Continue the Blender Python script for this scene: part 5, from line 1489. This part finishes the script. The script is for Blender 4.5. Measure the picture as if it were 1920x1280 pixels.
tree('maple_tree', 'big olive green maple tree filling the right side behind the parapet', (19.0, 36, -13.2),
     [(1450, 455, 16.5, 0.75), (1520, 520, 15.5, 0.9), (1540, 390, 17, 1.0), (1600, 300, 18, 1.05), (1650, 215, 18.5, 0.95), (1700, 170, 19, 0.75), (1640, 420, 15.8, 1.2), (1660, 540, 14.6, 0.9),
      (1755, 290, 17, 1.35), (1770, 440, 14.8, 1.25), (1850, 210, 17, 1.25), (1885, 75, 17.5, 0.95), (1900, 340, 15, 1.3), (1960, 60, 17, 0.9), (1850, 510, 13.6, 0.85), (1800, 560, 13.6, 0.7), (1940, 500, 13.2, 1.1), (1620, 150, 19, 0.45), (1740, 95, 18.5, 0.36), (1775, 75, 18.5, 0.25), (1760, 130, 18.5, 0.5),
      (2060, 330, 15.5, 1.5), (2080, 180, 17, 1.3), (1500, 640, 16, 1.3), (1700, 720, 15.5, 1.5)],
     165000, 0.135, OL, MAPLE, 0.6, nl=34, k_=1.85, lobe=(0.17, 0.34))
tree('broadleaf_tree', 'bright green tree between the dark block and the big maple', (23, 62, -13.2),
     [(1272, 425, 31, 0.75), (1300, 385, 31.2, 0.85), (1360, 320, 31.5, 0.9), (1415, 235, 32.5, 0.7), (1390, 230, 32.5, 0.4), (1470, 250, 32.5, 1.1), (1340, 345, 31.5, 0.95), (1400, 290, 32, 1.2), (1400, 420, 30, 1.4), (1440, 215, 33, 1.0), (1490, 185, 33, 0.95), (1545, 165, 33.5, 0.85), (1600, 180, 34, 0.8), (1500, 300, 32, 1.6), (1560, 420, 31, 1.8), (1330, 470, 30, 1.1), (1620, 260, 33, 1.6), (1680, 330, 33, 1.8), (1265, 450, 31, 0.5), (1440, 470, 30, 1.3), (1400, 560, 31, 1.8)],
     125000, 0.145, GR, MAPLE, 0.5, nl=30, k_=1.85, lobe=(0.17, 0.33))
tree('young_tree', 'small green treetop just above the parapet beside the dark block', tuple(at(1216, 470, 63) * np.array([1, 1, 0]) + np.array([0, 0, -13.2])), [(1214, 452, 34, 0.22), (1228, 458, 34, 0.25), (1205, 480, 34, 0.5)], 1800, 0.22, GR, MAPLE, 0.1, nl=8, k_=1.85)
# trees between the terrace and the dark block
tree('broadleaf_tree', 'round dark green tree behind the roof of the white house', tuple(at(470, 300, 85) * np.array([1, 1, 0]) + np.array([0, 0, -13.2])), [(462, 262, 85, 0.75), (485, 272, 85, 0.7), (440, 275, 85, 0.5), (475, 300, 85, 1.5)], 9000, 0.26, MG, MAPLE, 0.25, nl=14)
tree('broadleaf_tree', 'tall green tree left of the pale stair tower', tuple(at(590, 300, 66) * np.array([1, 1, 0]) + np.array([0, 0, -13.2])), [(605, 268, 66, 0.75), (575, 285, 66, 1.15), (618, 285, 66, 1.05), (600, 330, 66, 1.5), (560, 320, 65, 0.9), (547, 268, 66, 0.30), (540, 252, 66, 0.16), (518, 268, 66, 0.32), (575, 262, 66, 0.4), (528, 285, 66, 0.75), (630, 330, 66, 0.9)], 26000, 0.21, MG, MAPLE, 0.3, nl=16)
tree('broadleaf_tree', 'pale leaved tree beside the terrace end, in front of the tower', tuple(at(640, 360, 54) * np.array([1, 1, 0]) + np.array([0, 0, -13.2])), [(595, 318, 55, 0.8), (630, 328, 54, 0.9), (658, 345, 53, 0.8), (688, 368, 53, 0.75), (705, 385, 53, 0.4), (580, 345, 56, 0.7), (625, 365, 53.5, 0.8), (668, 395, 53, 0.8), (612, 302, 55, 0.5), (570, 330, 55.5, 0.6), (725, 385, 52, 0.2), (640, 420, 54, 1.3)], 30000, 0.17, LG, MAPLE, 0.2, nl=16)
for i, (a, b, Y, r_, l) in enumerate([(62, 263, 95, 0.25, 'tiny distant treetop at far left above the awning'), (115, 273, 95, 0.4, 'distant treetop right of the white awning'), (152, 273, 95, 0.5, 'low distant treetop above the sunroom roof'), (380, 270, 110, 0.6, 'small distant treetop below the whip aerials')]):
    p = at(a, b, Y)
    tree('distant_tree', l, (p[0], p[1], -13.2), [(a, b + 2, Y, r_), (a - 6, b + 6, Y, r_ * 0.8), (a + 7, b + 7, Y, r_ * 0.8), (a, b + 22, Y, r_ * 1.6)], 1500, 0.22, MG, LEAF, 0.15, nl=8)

══════

→ Goal
Repeat the listing in full, keeping every line exactly as it is.

→ Reply
Continue the Blender Python script for this scene: part 5, from line 1489. This part finishes the script. The script is for Blender 4.5. Measure the picture as if it were 1920x1280 pixels.
tree('maple_tree', 'big olive green maple tree filling the right side behind the parapet', (19.0, 36, -13.2),
     [(1450, 455, 16.5, 0.75), (1520, 520, 15.5, 0.9), (1540, 390, 17, 1.0), (1600, 300, 18, 1.05), (1650, 215, 18.5, 0.95), (1700, 170, 19, 0.75), (1640, 420, 15.8, 1.2), (1660, 540, 14.6, 0.9),
      (1755, 290, 17, 1.35), (1770, 440, 14.8, 1.25), (1850, 210, 17, 1.25), (1885, 75, 17.5, 0.95), (1900, 340, 15, 1.3), (1960, 60, 17, 0.9), (1850, 510, 13.6, 0.85), (1800, 560, 13.6, 0.7), (1940, 500, 13.2, 1.1), (1620, 150, 19, 0.45), (1740, 95, 18.5, 0.36), (1775, 75, 18.5, 0.25), (1760, 130, 18.5, 0.5),
      (2060, 330, 15.5, 1.5), (2080, 180, 17, 1.3), (1500, 640, 16, 1.3), (1700, 720, 15.5, 1.5)],
     165000, 0.135, OL, MAPLE, 0.6, nl=34, k_=1.85, lobe=(0.17, 0.34))
tree('broadleaf_tree', 'bright green tree between the dark block and the big maple', (23, 62, -13.2),
     [(1272, 425, 31, 0.75), (1300, 385, 31.2, 0.85), (1360, 320, 31.5, 0.9), (1415, 235, 32.5, 0.7), (1390, 230, 32.5, 0.4), (1470, 250, 32.5, 1.1), (1340, 345, 31.5, 0.95), (1400, 290, 32, 1.2), (1400, 420, 30, 1.4), (1440, 215, 33, 1.0), (1490, 185, 33, 0.95), (1545, 165, 33.5, 0.85), (1600, 180, 34, 0.8), (1500, 300, 32, 1.6), (1560, 420, 31, 1.8), (1330, 470, 30, 1.1), (1620, 260, 33, 1.6), (1680, 330, 33, 1.8), (1265, 450, 31, 0.5), (1440, 470, 30, 1.3), (1400, 560, 31, 1.8)],
     125000, 0.145, GR, MAPLE, 0.5, nl=30, k_=1.85, lobe=(0.17, 0.33))
tree('young_tree', 'small green treetop just above the parapet beside the dark block', tuple(at(1216, 470, 63) * np.array([1, 1, 0]) + np.array([0, 0, -13.2])), [(1214, 452, 34, 0.22), (1228, 458, 34, 0.25), (1205, 480, 34, 0.5)], 1800, 0.22, GR, MAPLE, 0.1, nl=8, k_=1.85)
# trees between the terrace and the dark block
tree('broadleaf_tree', 'round dark green tree behind the roof of the white house', tuple(at(470, 300, 85) * np.array([1, 1, 0]) + np.array([0, 0, -13.2])), [(462, 262, 85, 0.75), (485, 272, 85, 0.7), (440, 275, 85, 0.5), (475, 300, 85, 1.5)], 9000, 0.26, MG, MAPLE, 0.25, nl=14)
tree('broadleaf_tree', 'tall green tree left of the pale stair tower', tuple(at(590, 300, 66) * np.array([1, 1, 0]) + np.array([0, 0, -13.2])), [(605, 268, 66, 0.75), (575, 285, 66, 1.15), (618, 285, 66, 1.05), (600, 330, 66, 1.5), (560, 320, 65, 0.9), (547, 268, 66, 0.30), (540, 252, 66, 0.16), (518, 268, 66, 0.32), (575, 262, 66, 0.4), (528, 285, 66, 0.75), (630, 330, 66, 0.9)], 26000, 0.21, MG, MAPLE, 0.3, nl=16)
tree('broadleaf_tree', 'pale leaved tree beside the terrace end, in front of the tower', tuple(at(640, 360, 54) * np.array([1, 1, 0]) + np.array([0, 0, -13.2])), [(595, 318, 55, 0.8), (630, 328, 54, 0.9), (658, 345, 53, 0.8), (688, 368, 53, 0.75), (705, 385, 53, 0.4), (580, 345, 56, 0.7), (625, 365, 53.5, 0.8), (668, 395, 53, 0.8), (612, 302, 55, 0.5), (570, 330, 55.5, 0.6), (725, 385, 52, 0.2), (640, 420, 54, 1.3)], 30000, 0.17, LG, MAPLE, 0.2, nl=16)
for i, (a, b, Y, r_, l) in enumerate([(62, 263, 95, 0.25, 'tiny distant treetop at far left above the awning'), (115, 273, 95, 0.4, 'distant treetop right of the white awning'), (152, 273, 95, 0.5, 'low distant treetop above the sunroom roof'), (380, 270, 110, 0.6, 'small distant treetop below the whip aerials')]):
    p = at(a, b, Y)
    tree('distant_tree', l, (p[0], p[1], -13.2), [(a, b + 2, Y, r_), (a - 6, b + 6, Y, r_ * 0.8), (a + 7, b + 7, Y, r_ * 0.8), (a, b + 22, Y, r_ * 1.6)], 1500, 0.22, MG, LEAF, 0.15, nl=8)